Online olarak düzenlenen konferansa Fatih Sultan Mehmet Vakıf Üniversitesinden Öğr. Gör. Dr. Bekir Cantemir konuk oldu.

Dr. Cantemir konuşmasının başında şehir kavramının tanımını yaparak, “İnsan evreni, hayatı, kitabı, ilişkileri okur ve bu okuduklarına göre dünyasını şekillendirir. Şehri de aslında, okuma yaptığımız, birlikte her gün inşa ettiğimiz, sokağında yürürken şehre canlılık kattığımız, etkileşim halinde olduğumuz bir mekân olarak görüyorum” dedi.

“Bir şehrin çorbacısı olmalı”

Dr. Bekir Cantemir, “Siz bir şehre gittiğinizde şehir sizi iki şeyi ile karşılar; birincisi mimari, ikincisi yemek. Bir şehrin sizinle bir şey paylaşıp paylaşmayacağına mimari ve yemeği ile karar verebilirsiniz. Ben Anadolu şehirlerini gezerken, eğer bir çorbacı varsa, oradaki insanlarla uyuşabileceğime karar veririm. Çünkü çorbacısı olan şehir 24 saat yaşıyordur. Biz de dışarıdan gelenler olarak insanlar bize ne sunabilir buna bakarız. Şehirde yemek yer ve hizmet alırız. Barınma, gezme, onların üretim biçimleri, ürettikleri binalar, yollar ve ilişki biçimlerine dâhil oluruz” şeklinde konuştu.

Şehirlerin insanın etkileşimi ile doğduğunu dile getiren Dr. Cantemir, “İnsanların ihtiyaçları ve kültürleri, şehirlerin yapılış biçimini ve imarını etkiler. Etkileyici olan kurallardan birisi, şehrin belirleyici olduğu mülkiyet yapısıdır. İkinci etkileyici şey, şehirdeki insanların ekonomik durumu ve bu ekonomiyi yürütme biçimidir. Üçüncüsü, bu ekonomiyle birlikte malzeme, malzeme kullanım görgüsü ve bu tekniklerdir. Bunların hepsi ile şehir imar edilirken, kendine ait tarihi de yazılmış olur” dedi.

“Bir Türk evi modeli var”

Akademik olarak bakıldığında şehirlerin farklı biçimlerde okunabileceğini söyleyen Cantemir, “Akademiden şehirciliğe baktığımızda farklı şehir tanımları vardır. Üretim biçimlerine, estetiğe ya da mimariye göre şehir okuma biçimleri vardır. Türkiye’de şehir tarihi yazımı ile ilgili tarih merkezli bir şehir yazarken, genellikle eski binalar üzerinden bir kurguya gidilir” diye konuştu.

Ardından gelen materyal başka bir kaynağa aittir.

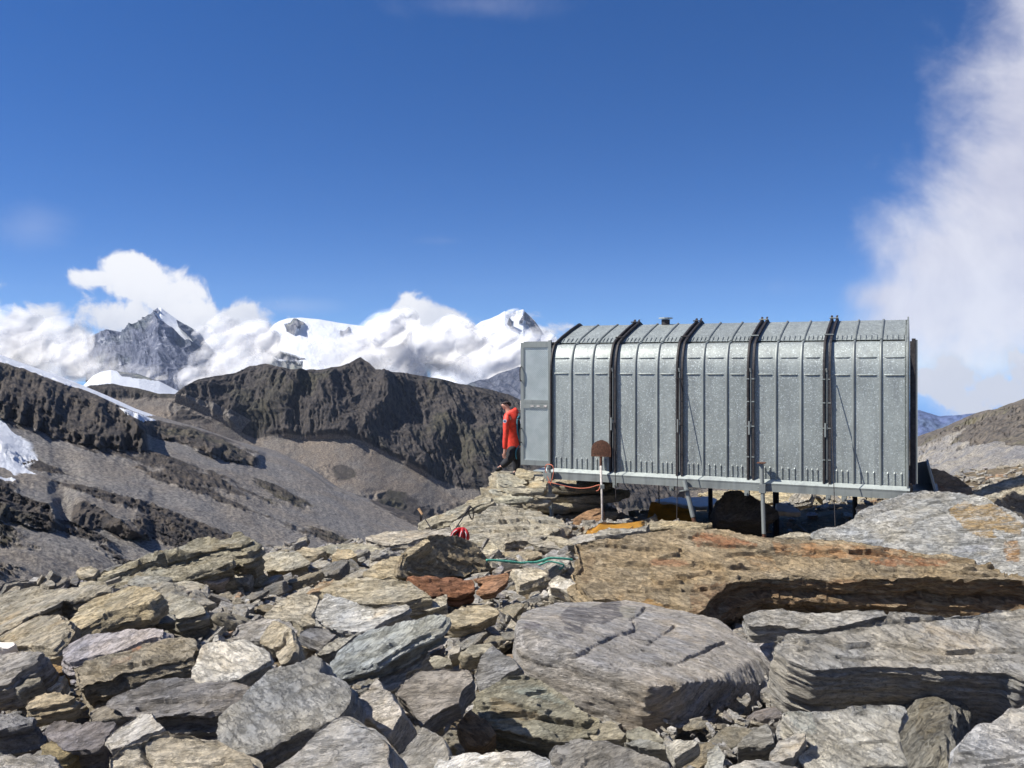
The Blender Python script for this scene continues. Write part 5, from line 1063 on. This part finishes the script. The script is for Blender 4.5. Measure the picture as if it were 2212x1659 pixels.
def sheet(name, pts, th, m_, label, cat, n=16):
    """curved sheet lofted between a far and a near edge"""
    bm = bmesh.new(); a, b = pts; a = catmull(a, 5); b = catmull(b, 5); k = min(len(a), len(b)); rows = []
    for i in range(7):
        t = i / 6; rows.append([bm.verts.new(a[int(j * (len(a) - 1) / (k - 1))].lerp(b[int(j * (len(b) - 1) / (k - 1))], t) + Vector((0, 0, .02 * math.sin(j * .9 + i)))) for j in range(k)])
    for r0, r1 in zip(rows[:-1], rows[1:]):
        for j in range(k - 1): bm.faces.new((r0[j], r0[j + 1], r1[j + 1], r1[j]))
    bmesh.ops.solidify(bm, geom=bm.faces[:], thickness=th); o = obj(name, fin(bm), m_); smooth(o.data); tag(o, label, cat); return o
A4 = lambda x, y, Y: at(*px('A4', x, y), Y)
sheet('plastic_sheet', ([A4(330, 600, 13.2), A4(400, 545, 13.6), (A4(510, 516, 13.9)), A4(840, 500, 14.0)], [A4(300, 658, 12.3), A4(400, 660, 12.3), A4(560, 640, 12.4), A4(850, 560, 12.8)]), .03, YEL, 'flat yellow sheet in the sun under the left part of the hut', 'sheet')
sheet('plastic_tub', ([A4(895, 338, 16.6), A4(1000, 345, 16.6), A4(1120, 366, 16.5), A4(1260, 390, 16.4)], [A4(843, 570, 15.9), A4(900, 570, 15.9), A4(1050, 570, 15.8), A4(1270, 570, 15.7)]), .03, simple('shaded_yellow_plastic', (.52, .27, .04), .6, 0, .3, 3, .3, 12), 'curved yellow sheet under the hut, darkened in colour for the shade', 'sheet')  # darker copy of the yellow: the hut's shade is in the colour
SNOW = simple('warmed_old_snow', (.76, .69, .60), .7, 0, .06, 5, .6, 18)  # base colour warmed to offset the blue skylight on shaded snow
def snow(tg, poly, Y, label, pitch=16, th=.10):
    o = slab(label, tg, poly, (1, 1, 1), pitch, 0, th, Y=Y, cat='snow patch', cuts=0, name='snow_patch', foot=False, rough=.5); o.data.materials.clear(); o.data.materials.append(SNOW); o['kind'] = 'thing'
snow('A4', [(960, 300), (1100, 285), (1250, 290), (1440, 285), (1480, 300), (1440, 365), (1300, 372), (1240, 362), (1050, 340), (930, 326)], 18.2, 'snow lying in the shade under the middle of the hut')
snow('A5', [(20, 330), (120, 345), (230, 390), (255, 425), (150, 425), (30, 410)], 16.6, 'snow strip under the right part of the hut')
snow('A5', [(730, 365), (800, 350), (870, 370), (830, 395), (740, 400)], 14.6, 'small snow patch behind the blue grey boulder')
snow('A1', [(415, 1330), (500, 1345), (545, 1390), (530, 1412), (480, 1395), (430, 1360)], None, 'small snow patch between the tan slabs on the left rim', 24, .06)
snow('Z2', [(-60, 600), (60, 625), (130, 625), (120, 660), (60, 690), (-60, 670)], None, 'snow patch at the left edge of the rock field', 30, .1)
# black bags and dark rock in the shade under the hut
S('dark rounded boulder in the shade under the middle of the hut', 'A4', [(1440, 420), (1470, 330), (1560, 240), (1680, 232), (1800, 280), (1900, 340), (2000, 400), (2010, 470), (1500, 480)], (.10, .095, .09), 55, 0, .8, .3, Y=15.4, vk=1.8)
S('tan ledge seen behind the rear posts of the hut', 'A4', [(1300, 260), (1450, 225), (1800, 225), (2300, 215), (3000, 235), (3100, 330), (2500, 400), (1900, 330), (1440, 300)], (.42, .37, .26), 24, 0, .4, .3, Y=19.0, vk=1.8, rough=1.4)
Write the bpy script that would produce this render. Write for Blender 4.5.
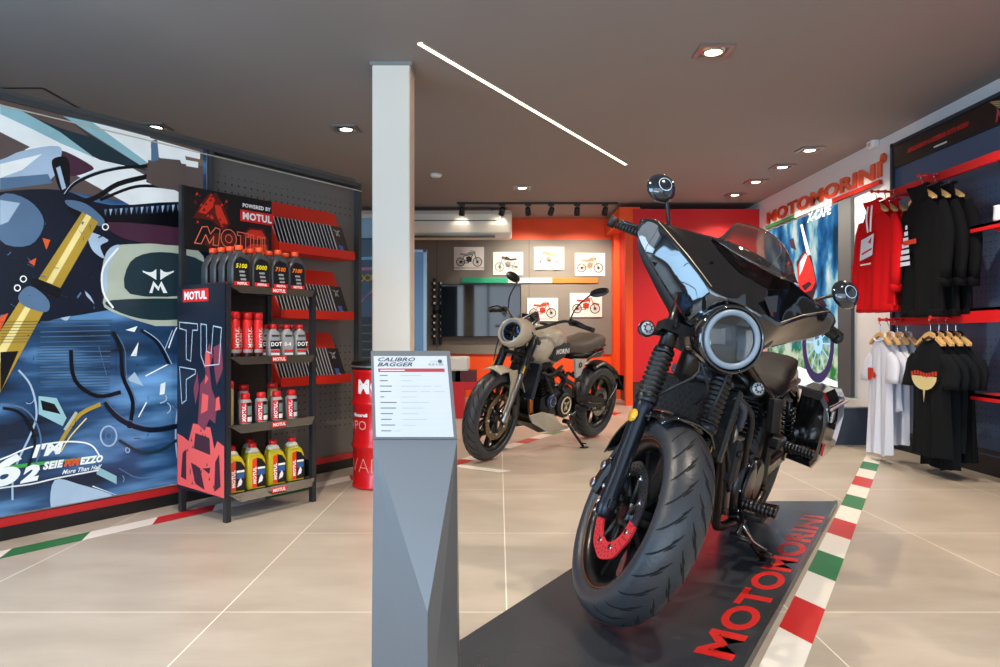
import bpy, bmesh, math, random
from mathutils import Vector, Matrix
rnd = random.Random(7)
SC = bpy.context.scene
for o in list(bpy.data.objects): bpy.data.objects.remove(o)
COL = SC.collection
F = 710.0; CX = 499.0; HY = 336.0
# ---------------- camera
cam_d = bpy.data.cameras.new('camera'); cam_o = bpy.data.objects.new('camera', cam_d); COL.objects.link(cam_o)
cam_o.location = (0, 0, 1); cam_o.rotation_euler = (math.radians(90), 0, 0)
cam_d.sensor_width = 36; cam_d.lens = 36*F/1000; cam_d.shift_x = .001; cam_d.shift_y = .0025
cam_d.clip_start = .05; cam_d.clip_end = 200
SC.camera = cam_o
# ---------------- view
vs = SC.view_settings; vs.view_transform = 'Standard'; vs.look = 'None'; vs.gamma = 1; vs.use_curve_mapping = False
vs.exposure = 0.0
# ---------------- world: daylight outside the open shop front behind the camera
W = bpy.data.worlds.new('world'); SC.world = W; W.use_nodes = True
nt = W.node_tree; nt.nodes.clear()
wo = nt.nodes.new('ShaderNodeOutputWorld'); bg = nt.nodes.new('ShaderNodeBackground')
tc = nt.nodes.new('ShaderNodeTexCoord'); sx = nt.nodes.new('ShaderNodeSeparateXYZ'); rp = nt.nodes.new('ShaderNodeValToRGB')
mr = nt.nodes.new('ShaderNodeMapRange'); mr.inputs[1].default_value = -1; mr.inputs[2].default_value = 1
nt.links.new(tc.outputs['Generated'], sx.inputs[0]); nt.links.new(sx.outputs['Z'], mr.inputs[0]); nt.links.new(mr.outputs[0], rp.inputs[0])
cr = rp.color_ramp; cr.elements[0].position = .44; cr.elements[0].color = (.12, .14, .15, 1)
cr.elements[1].position = .5; cr.elements[1].color = (.45, .66, .95, 1)
e = cr.elements.new(.62); e.color = (.55, .76, 1.0, 1)
nt.links.new(rp.outputs[0], bg.inputs[0]); bg.inputs[1].default_value = 1.4
nt.links.new(bg.outputs[0], wo.inputs[0])
SC.cycles.max_bounces = 7; SC.cycles.diffuse_bounces = 4; SC.cycles.glossy_bounces = 4; SC.cycles.transmission_bounces = 6
SC.cycles.transparent_max_bounces = 8
SC.cycles.sample_clamp_indirect = 6.0
CEIL = 2.92; XR = 3.73; YB = 11.6
# ---------------- lamps of the room (ceiling spots); bodies are built later
SPOTS = [(1.44,4.77,1.0),(3.19,7.29,1.),(3.2,8.02,1.),(3.18,8.79,1.),(3.19,9.6,1.),(.3,9.15,1.0),(-1.41,6.55,1.0),(-3.14,6.49,.7),
         (2.5,3.9,1.2),(-.9,2.6,1.2),(1.4,1.8,1.2),(-2.2,1.4,1.2)]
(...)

“Dünyada bir Türk şehri, Türk’e özgün bir şehir var mı?” sorusunu soran Dr. Cantemir, “Türklerin bir şehir biçiminden ziyade dünyada bir Türk evinin olduğuna inanıyorum. İç Anadolu’da da, Doğu Anadolu’da da, Balkanlar’da da bir Türk evi modelleri var. Bu Türk evi modeli her yerde, Türkiye’nin her yerinde aynı şekilde yapılmış” dedi.

“Estetik hayatımızı kolaylaştırmalı”

Estetiğin insanların görgü ve kültürleriyle orantılı olarak inşa edildiğini dile getiren Cantemir, “Ben Türkiye’de ekonomi ve ergonomi gözetmeyen estetik tartışmalarını şehir açısından doğru bulmuyorum. Estetik bir sopa olmamalı. Estetiğin ne olduğunu bilmeden insan ihtiyaçlarına göre şekillenmemeli. Hayatımızı güzelleştiren ve kolaylaştıran bir unsura dönüştürmek ile ilgili kafa yormamız gerekiyor. İnsan ihtiyaçlarının gözetmeyen estetiğe karşıyım” dedi.

Hizmet alanlarının bilinçli olmasına değinen Cantemir, “Karar vericilerin bilinçli olması ve mühendislerin bunu doğru organize etmesi gerekir ki biz ortaya daha keyifli güzel şehirler ve şehir ilişkileri ortaya çıkartalım. Ben o yüzden şehri, imarı, iskânı ve estetiği bu potada değerlendirildiğimizde daha sağlıklı karar verebileceğimizi düşünüyorum” ifadelerini kullandı.